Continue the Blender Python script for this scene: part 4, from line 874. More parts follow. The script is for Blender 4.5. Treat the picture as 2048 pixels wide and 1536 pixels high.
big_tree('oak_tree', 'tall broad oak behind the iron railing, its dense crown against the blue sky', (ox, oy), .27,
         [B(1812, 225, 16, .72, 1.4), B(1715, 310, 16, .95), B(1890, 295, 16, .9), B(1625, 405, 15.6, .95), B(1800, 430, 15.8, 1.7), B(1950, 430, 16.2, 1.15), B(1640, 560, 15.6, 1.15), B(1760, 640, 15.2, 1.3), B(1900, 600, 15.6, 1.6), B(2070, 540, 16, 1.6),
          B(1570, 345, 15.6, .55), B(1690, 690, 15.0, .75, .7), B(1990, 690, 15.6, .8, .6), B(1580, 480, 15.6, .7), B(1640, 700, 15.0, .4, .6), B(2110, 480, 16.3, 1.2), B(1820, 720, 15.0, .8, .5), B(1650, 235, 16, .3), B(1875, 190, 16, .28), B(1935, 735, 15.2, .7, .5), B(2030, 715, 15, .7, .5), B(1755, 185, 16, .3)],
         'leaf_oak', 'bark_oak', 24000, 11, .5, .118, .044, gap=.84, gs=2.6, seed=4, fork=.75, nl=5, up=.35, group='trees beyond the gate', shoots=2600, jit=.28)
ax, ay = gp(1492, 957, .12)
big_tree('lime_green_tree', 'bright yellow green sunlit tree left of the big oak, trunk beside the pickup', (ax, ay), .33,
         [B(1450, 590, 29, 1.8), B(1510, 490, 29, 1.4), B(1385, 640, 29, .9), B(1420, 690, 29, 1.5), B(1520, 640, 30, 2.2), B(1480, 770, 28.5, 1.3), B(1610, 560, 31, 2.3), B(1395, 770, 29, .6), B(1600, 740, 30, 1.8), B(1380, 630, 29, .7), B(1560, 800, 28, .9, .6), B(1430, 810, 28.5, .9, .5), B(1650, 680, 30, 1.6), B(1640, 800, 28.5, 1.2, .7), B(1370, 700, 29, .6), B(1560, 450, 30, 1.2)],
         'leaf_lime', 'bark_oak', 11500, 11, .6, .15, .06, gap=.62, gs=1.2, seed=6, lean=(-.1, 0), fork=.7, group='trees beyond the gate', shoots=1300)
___
— Set task —
Emit the full listing verbatim.

— Written answer —
Continue the Blender Python script for this scene: part 4, from line 874. More parts follow. The script is for Blender 4.5. Treat the picture as 2048 pixels wide and 1536 pixels high.
big_tree('oak_tree', 'tall broad oak behind the iron railing, its dense crown against the blue sky', (ox, oy), .27,
         [B(1812, 225, 16, .72, 1.4), B(1715, 310, 16, .95), B(1890, 295, 16, .9), B(1625, 405, 15.6, .95), B(1800, 430, 15.8, 1.7), B(1950, 430, 16.2, 1.15), B(1640, 560, 15.6, 1.15), B(1760, 640, 15.2, 1.3), B(1900, 600, 15.6, 1.6), B(2070, 540, 16, 1.6),
          B(1570, 345, 15.6, .55), B(1690, 690, 15.0, .75, .7), B(1990, 690, 15.6, .8, .6), B(1580, 480, 15.6, .7), B(1640, 700, 15.0, .4, .6), B(2110, 480, 16.3, 1.2), B(1820, 720, 15.0, .8, .5), B(1650, 235, 16, .3), B(1875, 190, 16, .28), B(1935, 735, 15.2, .7, .5), B(2030, 715, 15, .7, .5), B(1755, 185, 16, .3)],
         'leaf_oak', 'bark_oak', 24000, 11, .5, .118, .044, gap=.84, gs=2.6, seed=4, fork=.75, nl=5, up=.35, group='trees beyond the gate', shoots=2600, jit=.28)
ax, ay = gp(1492, 957, .12)
big_tree('lime_green_tree', 'bright yellow green sunlit tree left of the big oak, trunk beside the pickup', (ax, ay), .33,
         [B(1450, 590, 29, 1.8), B(1510, 490, 29, 1.4), B(1385, 640, 29, .9), B(1420, 690, 29, 1.5), B(1520, 640, 30, 2.2), B(1480, 770, 28.5, 1.3), B(1610, 560, 31, 2.3), B(1395, 770, 29, .6), B(1600, 740, 30, 1.8), B(1380, 630, 29, .7), B(1560, 800, 28, .9, .6), B(1430, 810, 28.5, .9, .5), B(1650, 680, 30, 1.6), B(1640, 800, 28.5, 1.2, .7), B(1370, 700, 29, .6), B(1560, 450, 30, 1.2)],
         'leaf_lime', 'bark_oak', 11500, 11, .6, .15, .06, gap=.62, gs=1.2, seed=6, lean=(-.1, 0), fork=.7, group='trees beyond the gate', shoots=1300)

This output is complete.